INSTRUCTIONS TO FOLLOW:
Quote the listing below in its entirety.

⁂

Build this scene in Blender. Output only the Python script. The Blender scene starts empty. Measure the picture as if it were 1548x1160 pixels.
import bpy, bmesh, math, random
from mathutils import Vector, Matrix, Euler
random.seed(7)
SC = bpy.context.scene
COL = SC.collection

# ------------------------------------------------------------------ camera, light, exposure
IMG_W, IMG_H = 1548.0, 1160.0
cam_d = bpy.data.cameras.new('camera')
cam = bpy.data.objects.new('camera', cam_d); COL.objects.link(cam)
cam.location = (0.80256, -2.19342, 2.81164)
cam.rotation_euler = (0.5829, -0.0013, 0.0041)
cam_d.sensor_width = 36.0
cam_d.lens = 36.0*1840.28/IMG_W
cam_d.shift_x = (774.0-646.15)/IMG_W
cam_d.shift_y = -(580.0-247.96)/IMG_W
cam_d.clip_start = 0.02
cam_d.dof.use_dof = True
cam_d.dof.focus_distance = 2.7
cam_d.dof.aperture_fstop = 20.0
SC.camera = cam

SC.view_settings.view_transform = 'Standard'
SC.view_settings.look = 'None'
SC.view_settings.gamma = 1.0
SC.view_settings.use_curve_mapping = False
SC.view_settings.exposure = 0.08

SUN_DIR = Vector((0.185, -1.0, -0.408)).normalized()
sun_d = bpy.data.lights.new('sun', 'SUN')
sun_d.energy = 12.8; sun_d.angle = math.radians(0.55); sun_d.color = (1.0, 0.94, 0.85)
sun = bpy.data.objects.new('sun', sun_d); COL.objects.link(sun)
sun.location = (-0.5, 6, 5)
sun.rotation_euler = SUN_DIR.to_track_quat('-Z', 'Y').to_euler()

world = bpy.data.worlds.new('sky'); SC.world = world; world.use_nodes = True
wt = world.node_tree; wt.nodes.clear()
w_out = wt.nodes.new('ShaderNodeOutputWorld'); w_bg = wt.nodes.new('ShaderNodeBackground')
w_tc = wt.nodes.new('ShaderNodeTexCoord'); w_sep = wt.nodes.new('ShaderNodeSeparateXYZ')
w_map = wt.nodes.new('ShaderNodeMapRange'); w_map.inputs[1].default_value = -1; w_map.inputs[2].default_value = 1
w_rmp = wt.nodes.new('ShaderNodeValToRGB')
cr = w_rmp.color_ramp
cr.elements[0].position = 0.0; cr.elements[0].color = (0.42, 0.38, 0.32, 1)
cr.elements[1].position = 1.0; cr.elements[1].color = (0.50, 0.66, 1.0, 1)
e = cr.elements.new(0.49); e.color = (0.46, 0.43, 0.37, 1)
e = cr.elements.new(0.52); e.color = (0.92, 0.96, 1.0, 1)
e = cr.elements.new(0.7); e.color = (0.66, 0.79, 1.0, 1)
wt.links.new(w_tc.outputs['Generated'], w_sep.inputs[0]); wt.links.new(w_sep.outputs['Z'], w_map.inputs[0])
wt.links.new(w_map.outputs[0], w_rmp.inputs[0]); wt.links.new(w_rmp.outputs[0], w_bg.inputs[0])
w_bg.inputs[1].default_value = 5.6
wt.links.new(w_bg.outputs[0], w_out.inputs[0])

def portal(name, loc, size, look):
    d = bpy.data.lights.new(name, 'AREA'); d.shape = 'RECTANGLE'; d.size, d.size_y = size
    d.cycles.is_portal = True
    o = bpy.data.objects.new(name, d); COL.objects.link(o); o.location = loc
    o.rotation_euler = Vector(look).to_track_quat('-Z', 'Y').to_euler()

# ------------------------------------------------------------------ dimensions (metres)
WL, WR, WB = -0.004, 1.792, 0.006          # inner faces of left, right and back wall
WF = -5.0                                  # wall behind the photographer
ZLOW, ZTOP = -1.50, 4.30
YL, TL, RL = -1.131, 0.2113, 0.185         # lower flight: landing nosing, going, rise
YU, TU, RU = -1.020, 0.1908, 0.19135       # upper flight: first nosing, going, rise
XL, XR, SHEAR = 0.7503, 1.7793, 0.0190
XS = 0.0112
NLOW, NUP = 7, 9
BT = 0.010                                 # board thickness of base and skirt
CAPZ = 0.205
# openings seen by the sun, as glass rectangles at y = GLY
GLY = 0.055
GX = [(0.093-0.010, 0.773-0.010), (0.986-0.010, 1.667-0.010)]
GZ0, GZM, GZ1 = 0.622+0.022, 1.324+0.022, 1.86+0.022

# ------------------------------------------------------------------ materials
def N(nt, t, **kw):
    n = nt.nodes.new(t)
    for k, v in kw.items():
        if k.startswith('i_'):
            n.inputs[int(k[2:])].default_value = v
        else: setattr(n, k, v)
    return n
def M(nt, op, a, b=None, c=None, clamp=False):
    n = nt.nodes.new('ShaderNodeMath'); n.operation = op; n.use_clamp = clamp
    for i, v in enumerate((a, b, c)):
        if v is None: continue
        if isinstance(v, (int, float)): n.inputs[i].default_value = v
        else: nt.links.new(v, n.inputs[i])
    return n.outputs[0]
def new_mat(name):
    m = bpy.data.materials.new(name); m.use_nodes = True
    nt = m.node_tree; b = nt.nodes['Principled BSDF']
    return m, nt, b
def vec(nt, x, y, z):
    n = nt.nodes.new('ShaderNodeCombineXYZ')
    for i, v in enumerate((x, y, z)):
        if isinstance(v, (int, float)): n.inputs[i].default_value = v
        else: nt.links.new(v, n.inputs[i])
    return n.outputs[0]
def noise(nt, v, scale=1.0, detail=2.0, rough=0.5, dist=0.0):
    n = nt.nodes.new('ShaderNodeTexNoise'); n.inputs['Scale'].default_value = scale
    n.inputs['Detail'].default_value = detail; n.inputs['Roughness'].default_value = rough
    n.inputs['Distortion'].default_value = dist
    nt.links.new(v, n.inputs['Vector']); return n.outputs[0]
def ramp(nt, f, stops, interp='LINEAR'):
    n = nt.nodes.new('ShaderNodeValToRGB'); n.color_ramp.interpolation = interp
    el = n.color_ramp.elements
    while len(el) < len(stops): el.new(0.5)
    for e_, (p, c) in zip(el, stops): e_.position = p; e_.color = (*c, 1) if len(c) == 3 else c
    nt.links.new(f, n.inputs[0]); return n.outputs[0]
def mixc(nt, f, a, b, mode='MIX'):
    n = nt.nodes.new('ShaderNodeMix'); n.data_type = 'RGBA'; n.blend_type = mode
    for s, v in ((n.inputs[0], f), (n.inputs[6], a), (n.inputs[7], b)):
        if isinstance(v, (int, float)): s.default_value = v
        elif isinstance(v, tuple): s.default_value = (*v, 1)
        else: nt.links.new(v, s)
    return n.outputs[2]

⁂

COMPLETED TASK:
Build this scene in Blender. Output only the Python script. The Blender scene starts empty. Measure the picture as if it were 1548x1160 pixels.
import bpy, bmesh, math, random
from mathutils import Vector, Matrix, Euler
random.seed(7)
SC = bpy.context.scene
COL = SC.collection

# ------------------------------------------------------------------ camera, light, exposure
IMG_W, IMG_H = 1548.0, 1160.0
cam_d = bpy.data.cameras.new('camera')
cam = bpy.data.objects.new('camera', cam_d); COL.objects.link(cam)
cam.location = (0.80256, -2.19342, 2.81164)
cam.rotation_euler = (0.5829, -0.0013, 0.0041)
cam_d.sensor_width = 36.0
cam_d.lens = 36.0*1840.28/IMG_W
cam_d.shift_x = (774.0-646.15)/IMG_W
cam_d.shift_y = -(580.0-247.96)/IMG_W
cam_d.clip_start = 0.02
cam_d.dof.use_dof = True
cam_d.dof.focus_distance = 2.7
cam_d.dof.aperture_fstop = 20.0
SC.camera = cam

SC.view_settings.view_transform = 'Standard'
SC.view_settings.look = 'None'
SC.view_settings.gamma = 1.0
SC.view_settings.use_curve_mapping = False
SC.view_settings.exposure = 0.08

SUN_DIR = Vector((0.185, -1.0, -0.408)).normalized()
sun_d = bpy.data.lights.new('sun', 'SUN')
sun_d.energy = 12.8; sun_d.angle = math.radians(0.55); sun_d.color = (1.0, 0.94, 0.85)
sun = bpy.data.objects.new('sun', sun_d); COL.objects.link(sun)
sun.location = (-0.5, 6, 5)
sun.rotation_euler = SUN_DIR.to_track_quat('-Z', 'Y').to_euler()

world = bpy.data.worlds.new('sky'); SC.world = world; world.use_nodes = True
wt = world.node_tree; wt.nodes.clear()
w_out = wt.nodes.new('ShaderNodeOutputWorld'); w_bg = wt.nodes.new('ShaderNodeBackground')
w_tc = wt.nodes.new('ShaderNodeTexCoord'); w_sep = wt.nodes.new('ShaderNodeSeparateXYZ')
w_map = wt.nodes.new('ShaderNodeMapRange'); w_map.inputs[1].default_value = -1; w_map.inputs[2].default_value = 1
w_rmp = wt.nodes.new('ShaderNodeValToRGB')
cr = w_rmp.color_ramp
cr.elements[0].position = 0.0; cr.elements[0].color = (0.42, 0.38, 0.32, 1)
cr.elements[1].position = 1.0; cr.elements[1].color = (0.50, 0.66, 1.0, 1)
e = cr.elements.new(0.49); e.color = (0.46, 0.43, 0.37, 1)
e = cr.elements.new(0.52); e.color = (0.92, 0.96, 1.0, 1)
e = cr.elements.new(0.7); e.color = (0.66, 0.79, 1.0, 1)
wt.links.new(w_tc.outputs['Generated'], w_sep.inputs[0]); wt.links.new(w_sep.outputs['Z'], w_map.inputs[0])
wt.links.new(w_map.outputs[0], w_rmp.inputs[0]); wt.links.new(w_rmp.outputs[0], w_bg.inputs[0])
w_bg.inputs[1].default_value = 5.6
wt.links.new(w_bg.outputs[0], w_out.inputs[0])

def portal(name, loc, size, look):
    d = bpy.data.lights.new(name, 'AREA'); d.shape = 'RECTANGLE'; d.size, d.size_y = size
    d.cycles.is_portal = True
    o = bpy.data.objects.new(name, d); COL.objects.link(o); o.location = loc
    o.rotation_euler = Vector(look).to_track_quat('-Z', 'Y').to_euler()

# ------------------------------------------------------------------ dimensions (metres)
WL, WR, WB = -0.004, 1.792, 0.006          # inner faces of left, right and back wall
WF = -5.0                                  # wall behind the photographer
ZLOW, ZTOP = -1.50, 4.30
YL, TL, RL = -1.131, 0.2113, 0.185         # lower flight: landing nosing, going, rise
YU, TU, RU = -1.020, 0.1908, 0.19135       # upper flight: first nosing, going, rise
XL, XR, SHEAR = 0.7503, 1.7793, 0.0190
XS = 0.0112
NLOW, NUP = 7, 9
BT = 0.010                                 # board thickness of base and skirt
CAPZ = 0.205
# openings seen by the sun, as glass rectangles at y = GLY
GLY = 0.055
GX = [(0.093-0.010, 0.773-0.010), (0.986-0.010, 1.667-0.010)]
GZ0, GZM, GZ1 = 0.622+0.022, 1.324+0.022, 1.86+0.022

# ------------------------------------------------------------------ materials
def N(nt, t, **kw):
    n = nt.nodes.new(t)
    for k, v in kw.items():
        if k.startswith('i_'):
            n.inputs[int(k[2:])].default_value = v
        else: setattr(n, k, v)
    return n
def M(nt, op, a, b=None, c=None, clamp=False):
    n = nt.nodes.new('ShaderNodeMath'); n.operation = op; n.use_clamp = clamp
    for i, v in enumerate((a, b, c)):
        if v is None: continue
        if isinstance(v, (int, float)): n.inputs[i].default_value = v
        else: nt.links.new(v, n.inputs[i])
    return n.outputs[0]
def new_mat(name):
    m = bpy.data.materials.new(name); m.use_nodes = True
    nt = m.node_tree; b = nt.nodes['Principled BSDF']
    return m, nt, b
def vec(nt, x, y, z):
    n = nt.nodes.new('ShaderNodeCombineXYZ')
    for i, v in enumerate((x, y, z)):
        if isinstance(v, (int, float)): n.inputs[i].default_value = v
        else: nt.links.new(v, n.inputs[i])
    return n.outputs[0]
def noise(nt, v, scale=1.0, detail=2.0, rough=0.5, dist=0.0):
    n = nt.nodes.new('ShaderNodeTexNoise'); n.inputs['Scale'].default_value = scale
    n.inputs['Detail'].default_value = detail; n.inputs['Roughness'].default_value = rough
    n.inputs['Distortion'].default_value = dist
    nt.links.new(v, n.inputs['Vector']); return n.outputs[0]
def ramp(nt, f, stops, interp='LINEAR'):
    n = nt.nodes.new('ShaderNodeValToRGB'); n.color_ramp.interpolation = interp
    el = n.color_ramp.elements
    while len(el) < len(stops): el.new(0.5)
    for e_, (p, c) in zip(el, stops): e_.position = p; e_.color = (*c, 1) if len(c) == 3 else c
    nt.links.new(f, n.inputs[0]); return n.outputs[0]
def mixc(nt, f, a, b, mode='MIX'):
    n = nt.nodes.new('ShaderNodeMix'); n.data_type = 'RGBA'; n.blend_type = mode
    for s, v in ((n.inputs[0], f), (n.inputs[6], a), (n.inputs[7], b)):
        if isinstance(v, (int, float)): s.default_value = v
        elif isinstance(v, tuple): s.default_value = (*v, 1)
        else: nt.links.new(v, s)
    return n.outputs[2]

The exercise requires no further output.